2.4 Ingevolge artikel 106, eerste lid, van de Vw 2000 kan de rechtbank, indien zij opheffing van de maatregel beveelt, dan wel de bewaring reeds voor de behandeling van het verzoek om opheffing van die maatregel wordt opgeheven, aan de vreemdeling een schadevergoeding ten laste van de Staat toekennen.
2.5 De rechtbank acht zich onbevoegd om van het verzoek om toekenning van schadevergoeding kennis te nemen. De rechtbank overweegt daartoe dat geen sprake is van een situatie als bedoeld in artikel 106, eerste lid, van de Vw 2000, nu de opheffing van de maatregel van inbewaringstelling niet door de rechtbank is bevolen en evenmin hangende het beroep als bedoeld in artikel 96, eerste lid, van de Vw 2000 is opgeheven.

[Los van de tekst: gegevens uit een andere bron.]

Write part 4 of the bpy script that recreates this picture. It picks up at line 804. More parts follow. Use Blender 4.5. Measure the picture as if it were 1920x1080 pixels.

Voorts is evenmin gebleken van een beroep tegen een besluit in het kader waarvan de rechtbank kennis kan nemen van een verzoek om schadevergoeding. De rechtbank verwijst in dit verband naar een uitspraak van 10 januari 2005 (zaak nr. 200408801/1) van de Afdeling bestuursrechtspraak van de Raad van State.
2.6 De stelling van eisers gemachtigde dat verweerder haar ten onrechte niet eerder heeft ingelicht omtrent de opheffing van eisers bewaring kan - hoe juist die opmerking mag zijn - aan hetgeen hiervoor is overwogen niet afdoen nu daaruit niet voortvloeit dat de rechtbank bevoegd is van de vordering kennis te nemen.
2.7 Gelet op het vorenoverwogene dient het beroep niet-ontvankelijk verklaard te worden. De rechtbank dient zich onbevoegd te verklaren kennis te nemen van het verzoek om schadevergoeding.
2.8 De rechtbank acht geen termen aanwezig voor een proceskostenveroordeling.
3. Beslissing
De rechtbank:
- verklaart het beroep niet-ontvankelijk;
- verklaart zich onbevoegd van het verzoek om toekenning van schadevergoeding kennis te nemen.
Aldus gegeven door mr. R.G.J. Welbergen en in het openbaar uitgesproken op 17 oktober 2005 in tegenwoordigheid van mr. R.M. Teekens als griffier.
Afschrift verzonden op:
Tegen deze uitspraak staat geen rechtsmiddel open.